Sous la présidence de Zayid, les E.A.U. envoient des troupes afin de combattre pour la libération du Koweït en 1990-1991 et contribuent au mouvement pour le maintien de la paix au Kosovo. Sous son influence, les E.A.U. connaissent un essor économique leur permettant de se développer rapidement et de devenir une force importante dans la région. A sa mort, son fils aîné, le cheikh Khalifa ben Zayed Al Nahyane, lui succède en qualité de président des E.A.U. et de souverain d’Abou Dabi.
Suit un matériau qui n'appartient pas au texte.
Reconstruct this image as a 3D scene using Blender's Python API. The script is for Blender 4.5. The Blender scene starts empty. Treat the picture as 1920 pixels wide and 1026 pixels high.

En 2011, le pays n’est pas touché par la vague de protestations et de révolutions dans le monde arabe en 2010-2011, mais le gouvernement prend une série de mesures d’achat de la paix sociale et de mesures répressives en prévention.
Qatar
Le Qatar est l’un des nombreux et récents émirats de la péninsule Arabique. Après avoir été dominé par les Perses pendant des milliers d’années, puis plus récemment par Bahreïn, les Ottomans ou encore les Britanniques, il devient un État indépendant le 3 septembre 1971. À la différence de la plupart des émirats voisins, le Qatar a refusé de devenir un membre des Émirats Arabes Unis, ainsi que de l’Arabie Saoudite.
La Seconde Guerre mondiale remet en cause l’emprise des Britanniques sur leur Empire, particulièrement quand l’Inde devient indépendante en 1947. L’incitation à un retrait semblable des émirats du Golfe s’accélère pendant les années 1950 et les Britanniques accueillent bien la déclaration d’indépendance du Koweït en 1961. Sept ans plus tard, ils annoncent officiellement qu’ils se désengagent (politiquement, mais pas économiquement) du Golfe dans un délai de trois ans. Le Qatar, Bahreïn et sept autres États forment une fédération. Néanmoins, des conflits régionaux amènent le Qatar à déclarer son indépendance vis-à-vis de la coalition qui devient les Émirats Arabes Unis. L’année 1971 marque la naissance du Qatar comme Etat souverain qui devient membre de l’Organisation des Nations Unies.
Depuis 1995, le Qatar est dirigé par l’émir Hamad bin Khalifa Al Thani, qui a pris les commandes du pays en renversant son père Khalifa bin Hamad Al Thani, alors que celui-ci était en vacances en Suisse.